┌─ Data provided

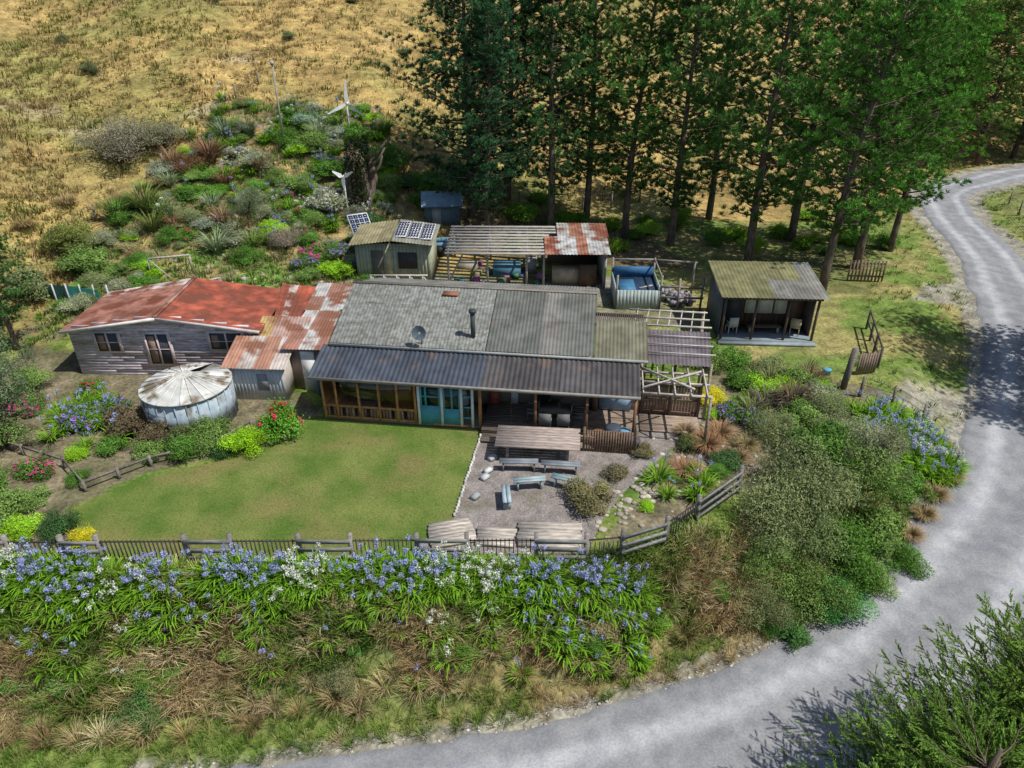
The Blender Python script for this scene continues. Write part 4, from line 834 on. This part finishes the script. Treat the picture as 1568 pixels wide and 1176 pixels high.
def treemesh(h=5,r=2,nl=9000,lf=.13):
    mb=MB();t=np.linspace(0,1,6);mb.tube(np.stack([.3*t*t,.1*t,t*h*.7-.2],1),.14*(1-.7*t),8,(1,1,1),1)
    cs=[];rs=[]
    for k in range(22):
        a=U(0,6.28);rr=r*U(.2,.95);z=h*U(.38,.98);rr*=math.sqrt(max(1-((z/h-.6)/.45)**2,.1));c=np.array([rr*math.cos(a),rr*math.sin(a),z]);cs.append(c);rs.append(r*U(.2,.38))
        mb.tube([(.1,.0,h*U(.2,.5)),c*.6+np.array([0,0,z*.3]),c],[.06,.035,.01],5,(1,1,1),1,False)
    cs=np.array(cs);rs=np.array(rs);b=rng.integers(0,22,nl);D=rdir(nl);P=cs[b]+D*(rs[b]*U(.3,1.15,nl))[:,None]
    g=U(.6,1.35,22)[b]*U(.7,1.3,nl);leaves(mb,P,D+np.array([0,0,.3]),lf,lf*.4,g[:,None]*np.ones(3),1.)
    return mb.build("tree_mesh",[LEAFO,BARK],coll=False)
TM=[treemesh(6,2.2),treemesh(4,1.8,7000,.1)]
pine(0,-24.2,30.6,.5,(1.,1.05,1.));pine(2,-23.0,26.0,.34,(1.4,1.3,1.1))
obj("broadleaf_tree",TM[1],None,(-19.5,22.6,0),1,.9,(.17,.23,.12));obj("broadleaf_tree",TM[0],None,(-20.6,20.5,0),2,.7,(.16,.21,.11));obj("broadleaf_tree",TM[1],None,(-21.5,25,0),2,1.,(.14,.21,.1))
obj("broadleaf_tree",TM[1],None,(13.1,20.9,tz(13.1,20.9)),.4,.75,(.2,.23,.11));obj("broadleaf_tree",TM[1],None,(-16.5,43.3,tz(-16.5,43.3)),.4,.6,(.17,.22,.11))
# ------------------------------------------------------------------ foreground conifer
def conifer(h=6.6,r=3.0,nb=250):
    mb=MB();mb.tube([(0,0,-.5),(0,0,h*.6),(0,0,h-.4)],[.25,.15,.04],8,(1,1,1),1)
    for b in range(nb):
        t=.25+.75*(b/nb);a=b*2.4+U(-.3,.3);L=r*(1-t)**.7*U(.7,1.1)+U(.6,1.6);z=t*h-1.0
        q=np.linspace(0,1,9);br=np.stack([np.cos(a)*L*q,np.sin(a)*L*q,z+L*(.15*q+.4*q*q)],1);br+=rng.normal(0,.03,br.shape)
        mb.tube(br,.025*(1-q*.9),4,(.9,.8,.7),1,False)
        m=38;s=U(.2,1,m);p=np.stack([np.interp(s,q,br[:,i]) for i in range(3)],1)
        sd=np.where(U(0,1,m)>.5,1,-1)[:,None]*np.array([-np.sin(a),np.cos(a),0])+np.array([np.cos(a),np.sin(a),.5])*1.3+.25*rdir(m);sd=nrm(sd)
        sl=(.6-.42*s)*U(.6,1.2,m)+.06
        g=U(.75,1.3)
        for w in range(11):
            f=(w+.5)/11;pp=p+sd*(sl*f)[:,None]+.006*rdir(m)
            for rep in range(2):
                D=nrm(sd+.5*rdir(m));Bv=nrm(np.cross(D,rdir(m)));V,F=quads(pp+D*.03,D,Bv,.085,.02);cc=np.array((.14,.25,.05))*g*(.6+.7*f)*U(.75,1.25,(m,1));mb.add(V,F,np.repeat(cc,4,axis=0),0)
    return mb.build("conifer_mesh",[LEAFO,BARK],coll=False)
CF=conifer()
obj("conifer_tree",CF,None,(9.5,8.3,-3.0),0,.97,(1.1,1.05,1));obj("conifer_tree",CF,None,(12.4,9.9,-3.0),2,1.02,(1.2,1.1,1));obj("conifer_tree",CF,None,(7.8,6.8,-3.1),4,.9,(1.1,1.1,1))
# ------------------------------------------------------------------ camera, light, sky
cam=bpy.data.cameras.new("camera");co=bpy.data.objects.new("camera",cam);bpy.context.collection.objects.link(co)
co.location=(0,0,16);co.rotation_euler=(math.radians(60),0,0);cam.lens=36*1079/1568;cam.sensor_width=36;cam.clip_end=2000
bpy.context.scene.camera=co
el=math.radians(60);az=np.array([.93,-.36]);az/=np.linalg.norm(az)
dv=Vector((az[0]*math.cos(el),az[1]*math.cos(el),math.sin(el)))
L=bpy.data.lights.new("sun","SUN");L.energy=5.0;L.angle=math.radians(.5);L.color=(1,.96,.89);lo=bpy.data.objects.new("sun",L);lo.rotation_euler=dv.to_track_quat('Z','Y').to_euler();lo.location=(30,0,40);bpy.context.collection.objects.link(lo)
Wd=bpy.data.worlds.new("World");bpy.context.scene.world=Wd;Wd.use_nodes=True;nt=Wd.node_tree
sk=nt.nodes.new("ShaderNodeTexSky");sk.sky_type='NISHITA';sk.sun_disc=False;sk.sun_elevation=el;sk.sun_rotation=math.atan2(az[0],az[1])
nt.links.new(sk.outputs[0],nt.nodes["Background"].inputs[0]);nt.nodes["Background"].inputs[1].default_value=.105
bpy.context.scene.view_settings.view_transform='Standard';bpy.context.scene.view_settings.look='None';bpy.context.scene.view_settings.exposure=0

└─

» Written task
Extract every line containing the string "rdir" from the material.

» Exercise answer
    cs=np.array(cs);rs=np.array(rs);b=rng.integers(0,22,nl);D=rdir(nl);P=cs[b]+D*(rs[b]*U(.3,1.15,nl))[:,None]
        sd=np.where(U(0,1,m)>.5,1,-1)[:,None]*np.array([-np.sin(a),np.cos(a),0])+np.array([np.cos(a),np.sin(a),.5])*1.3+.25*rdir(m);sd=nrm(sd)
            f=(w+.5)/11;pp=p+sd*(sl*f)[:,None]+.006*rdir(m)
                D=nrm(sd+.5*rdir(m));Bv=nrm(np.cross(D,rdir(m)));V,F=quads(pp+D*.03,D,Bv,.085,.02);cc=np.array((.14,.25,.05))*g*(.6+.7*f)*U(.75,1.25,(m,1));mb.add(V,F,np.repeat(cc,4,axis=0),0)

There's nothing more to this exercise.